His name isn't the only unique thing about him. In only three years in the United States he has mastered English. While many of his fellow Latinos stay within their clique, and rely on bi-lingual Hispanics or the few words they are able to master, Dioner theorized that he has to communicate with all pitchers, be able to understand his coaches and thus, he embraced English, forcing himself to communicate in this foreign tongue, speeding up the learning process. Helping was his girlfriend, now wife, sorry ladies, a Floridian of Puerto Rican descent.

But before that could happen he had to get noticed by the pros. And noticed he was. His ex-agent, Carilla who left the business, (he's now represented by Scott Boras, an indication of how valuable a commidity he is as Boras only represents thoroughbreds) took him around to 9-10 camps to shop the 16-year old's wares around. The Atlanta Braves and the New York Yankees were the heavy suitors with the Yankees having the better offer.
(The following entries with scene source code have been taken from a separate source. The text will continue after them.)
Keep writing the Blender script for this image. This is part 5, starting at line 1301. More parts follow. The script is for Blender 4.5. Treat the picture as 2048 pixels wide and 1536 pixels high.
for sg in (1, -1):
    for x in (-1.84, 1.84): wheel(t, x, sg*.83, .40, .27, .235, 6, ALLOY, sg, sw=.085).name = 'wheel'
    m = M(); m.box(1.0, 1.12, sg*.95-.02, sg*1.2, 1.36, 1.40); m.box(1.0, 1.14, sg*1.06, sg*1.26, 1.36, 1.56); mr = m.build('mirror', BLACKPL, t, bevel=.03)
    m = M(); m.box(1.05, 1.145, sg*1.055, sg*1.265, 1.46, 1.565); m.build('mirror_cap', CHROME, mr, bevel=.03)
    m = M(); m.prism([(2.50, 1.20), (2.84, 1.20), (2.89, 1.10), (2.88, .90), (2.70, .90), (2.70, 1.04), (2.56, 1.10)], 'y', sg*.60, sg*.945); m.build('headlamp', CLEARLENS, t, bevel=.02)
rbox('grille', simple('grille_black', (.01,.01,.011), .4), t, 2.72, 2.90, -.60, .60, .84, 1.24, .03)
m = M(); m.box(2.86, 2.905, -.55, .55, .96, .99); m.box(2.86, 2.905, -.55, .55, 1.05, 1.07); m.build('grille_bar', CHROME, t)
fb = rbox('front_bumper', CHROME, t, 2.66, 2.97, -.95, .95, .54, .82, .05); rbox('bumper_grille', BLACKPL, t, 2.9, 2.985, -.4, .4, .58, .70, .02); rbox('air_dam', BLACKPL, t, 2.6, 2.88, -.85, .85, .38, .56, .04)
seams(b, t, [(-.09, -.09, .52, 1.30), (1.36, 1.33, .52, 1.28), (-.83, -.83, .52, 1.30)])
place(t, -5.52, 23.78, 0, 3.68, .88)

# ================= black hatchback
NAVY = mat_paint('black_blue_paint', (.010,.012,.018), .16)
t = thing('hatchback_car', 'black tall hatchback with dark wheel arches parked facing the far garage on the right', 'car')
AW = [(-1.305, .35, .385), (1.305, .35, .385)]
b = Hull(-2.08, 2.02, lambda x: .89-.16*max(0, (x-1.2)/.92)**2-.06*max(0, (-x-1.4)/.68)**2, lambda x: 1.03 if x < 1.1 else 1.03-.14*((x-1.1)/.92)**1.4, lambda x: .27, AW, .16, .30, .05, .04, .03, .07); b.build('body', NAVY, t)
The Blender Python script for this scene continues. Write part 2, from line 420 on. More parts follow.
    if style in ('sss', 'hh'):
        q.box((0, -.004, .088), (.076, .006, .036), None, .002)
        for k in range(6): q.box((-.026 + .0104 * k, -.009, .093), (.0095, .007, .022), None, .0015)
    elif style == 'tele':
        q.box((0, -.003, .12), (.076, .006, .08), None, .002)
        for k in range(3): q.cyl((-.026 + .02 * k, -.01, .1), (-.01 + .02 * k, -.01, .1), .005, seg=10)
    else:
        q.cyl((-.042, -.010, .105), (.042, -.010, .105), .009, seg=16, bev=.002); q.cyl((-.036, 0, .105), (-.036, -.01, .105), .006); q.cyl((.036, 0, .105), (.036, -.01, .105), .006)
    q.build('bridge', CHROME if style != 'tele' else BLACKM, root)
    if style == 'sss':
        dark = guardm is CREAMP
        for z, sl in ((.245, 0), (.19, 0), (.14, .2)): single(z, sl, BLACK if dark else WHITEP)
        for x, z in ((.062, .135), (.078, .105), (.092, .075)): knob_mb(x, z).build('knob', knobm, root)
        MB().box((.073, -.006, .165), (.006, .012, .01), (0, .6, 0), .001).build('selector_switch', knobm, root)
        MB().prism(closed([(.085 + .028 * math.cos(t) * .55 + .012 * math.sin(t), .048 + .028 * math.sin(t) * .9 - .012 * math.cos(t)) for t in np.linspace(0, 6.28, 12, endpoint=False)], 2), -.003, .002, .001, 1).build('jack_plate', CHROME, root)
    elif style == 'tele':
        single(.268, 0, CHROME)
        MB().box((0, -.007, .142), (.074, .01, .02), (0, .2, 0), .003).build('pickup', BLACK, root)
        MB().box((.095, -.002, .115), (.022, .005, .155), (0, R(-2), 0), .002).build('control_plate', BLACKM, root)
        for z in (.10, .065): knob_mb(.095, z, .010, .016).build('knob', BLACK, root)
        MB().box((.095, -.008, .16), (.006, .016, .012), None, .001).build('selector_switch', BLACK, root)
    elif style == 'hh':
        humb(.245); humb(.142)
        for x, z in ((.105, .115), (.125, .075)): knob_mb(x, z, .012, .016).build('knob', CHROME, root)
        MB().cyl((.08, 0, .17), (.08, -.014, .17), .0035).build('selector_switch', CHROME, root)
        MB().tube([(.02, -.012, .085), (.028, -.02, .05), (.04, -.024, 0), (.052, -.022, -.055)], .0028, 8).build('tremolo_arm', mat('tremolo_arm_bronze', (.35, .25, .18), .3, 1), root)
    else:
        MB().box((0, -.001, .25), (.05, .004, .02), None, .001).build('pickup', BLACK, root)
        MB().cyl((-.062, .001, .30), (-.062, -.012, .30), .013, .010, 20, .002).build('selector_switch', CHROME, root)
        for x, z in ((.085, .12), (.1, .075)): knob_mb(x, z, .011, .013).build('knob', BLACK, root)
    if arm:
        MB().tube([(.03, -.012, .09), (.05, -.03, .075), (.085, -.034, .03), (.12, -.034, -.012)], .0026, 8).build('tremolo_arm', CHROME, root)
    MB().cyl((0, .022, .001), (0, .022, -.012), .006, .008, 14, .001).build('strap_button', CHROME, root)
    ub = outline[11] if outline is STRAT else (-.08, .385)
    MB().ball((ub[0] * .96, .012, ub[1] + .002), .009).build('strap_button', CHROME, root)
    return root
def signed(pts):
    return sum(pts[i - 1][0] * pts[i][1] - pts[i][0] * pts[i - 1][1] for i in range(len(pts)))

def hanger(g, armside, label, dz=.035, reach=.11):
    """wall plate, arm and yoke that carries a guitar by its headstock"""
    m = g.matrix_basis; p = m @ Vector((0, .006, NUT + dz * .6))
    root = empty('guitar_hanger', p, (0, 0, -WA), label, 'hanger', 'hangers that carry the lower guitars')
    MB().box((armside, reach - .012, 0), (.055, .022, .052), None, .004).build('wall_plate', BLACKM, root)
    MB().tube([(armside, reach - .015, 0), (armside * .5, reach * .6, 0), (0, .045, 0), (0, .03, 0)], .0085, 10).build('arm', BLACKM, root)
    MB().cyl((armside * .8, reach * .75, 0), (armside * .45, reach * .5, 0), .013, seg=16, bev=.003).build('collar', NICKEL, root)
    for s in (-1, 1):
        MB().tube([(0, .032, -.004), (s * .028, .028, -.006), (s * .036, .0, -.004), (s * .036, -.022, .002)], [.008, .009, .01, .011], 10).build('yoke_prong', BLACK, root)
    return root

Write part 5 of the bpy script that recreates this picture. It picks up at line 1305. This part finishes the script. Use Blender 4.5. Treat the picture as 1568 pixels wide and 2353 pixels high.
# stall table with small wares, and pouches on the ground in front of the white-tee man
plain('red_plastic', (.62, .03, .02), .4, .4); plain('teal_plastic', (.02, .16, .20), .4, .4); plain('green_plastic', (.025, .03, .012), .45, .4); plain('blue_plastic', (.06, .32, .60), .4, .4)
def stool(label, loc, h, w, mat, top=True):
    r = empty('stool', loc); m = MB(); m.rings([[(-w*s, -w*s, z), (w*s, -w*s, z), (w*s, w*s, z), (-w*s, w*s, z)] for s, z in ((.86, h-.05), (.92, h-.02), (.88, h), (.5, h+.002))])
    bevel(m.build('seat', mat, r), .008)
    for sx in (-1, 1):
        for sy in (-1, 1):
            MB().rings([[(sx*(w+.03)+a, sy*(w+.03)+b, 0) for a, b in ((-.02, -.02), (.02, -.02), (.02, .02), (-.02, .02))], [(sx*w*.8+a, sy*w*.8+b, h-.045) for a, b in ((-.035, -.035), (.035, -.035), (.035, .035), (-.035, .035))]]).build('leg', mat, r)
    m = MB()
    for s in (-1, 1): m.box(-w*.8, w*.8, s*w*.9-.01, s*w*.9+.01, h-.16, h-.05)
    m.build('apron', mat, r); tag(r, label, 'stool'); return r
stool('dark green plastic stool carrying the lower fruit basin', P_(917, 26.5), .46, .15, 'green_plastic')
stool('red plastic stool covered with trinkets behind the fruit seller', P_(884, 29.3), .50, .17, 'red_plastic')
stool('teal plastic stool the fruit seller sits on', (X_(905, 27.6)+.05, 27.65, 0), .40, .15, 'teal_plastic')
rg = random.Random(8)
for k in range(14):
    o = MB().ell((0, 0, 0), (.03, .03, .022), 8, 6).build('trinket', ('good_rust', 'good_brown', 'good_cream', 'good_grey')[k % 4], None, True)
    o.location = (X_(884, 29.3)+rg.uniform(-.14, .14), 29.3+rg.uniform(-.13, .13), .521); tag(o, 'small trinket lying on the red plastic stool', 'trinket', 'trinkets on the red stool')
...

Once a pro, the second baseman was approached by his new bosses to try catching, a move predicated by his slowness. Always keeping an eye on the future, if squatting behind the plate was his ticket to the "Bigs", then he made the move to catcher and vowed to make the best of it. Just to illustrate how difficult the transformation was, at the beginning he didn't like balls in the dirt because he was afraid of them hitting him.

At least his conversion to catching took place in his homeland. Signed when he was 16, school became a thing of the past, the farthest he went scholastically was 9th or 10th grade. At the baseball academy it is 8 AM breakfast, then drills with a game at noon, followed by exercising in the gym.

Coming to the mainland was a major event. It was the first time he was in a airplane and he has a dreadful fear of heights. It didn't help he was given a window seat. The next time he flew he made sure it was on the aisle.

There was also the normal adjustment to the American life, the food, the customs as well as the usual missing family and friends. Naturally he rang up a huge phone bill calling home everyday.

His career has been on the fast track, and it isn't by accident, a blend of ability and hard work, of overcoming fears of flying, the ball, and a new land and language. The Major Leagues are no longer a distant dot on the horizon. It is looming and for Navarro. he has to take one more step: from the safety of riding a bus city to city, to having to step on a airliner with his Major League teammates, something he will do with poise and composure, but a aisle seat please.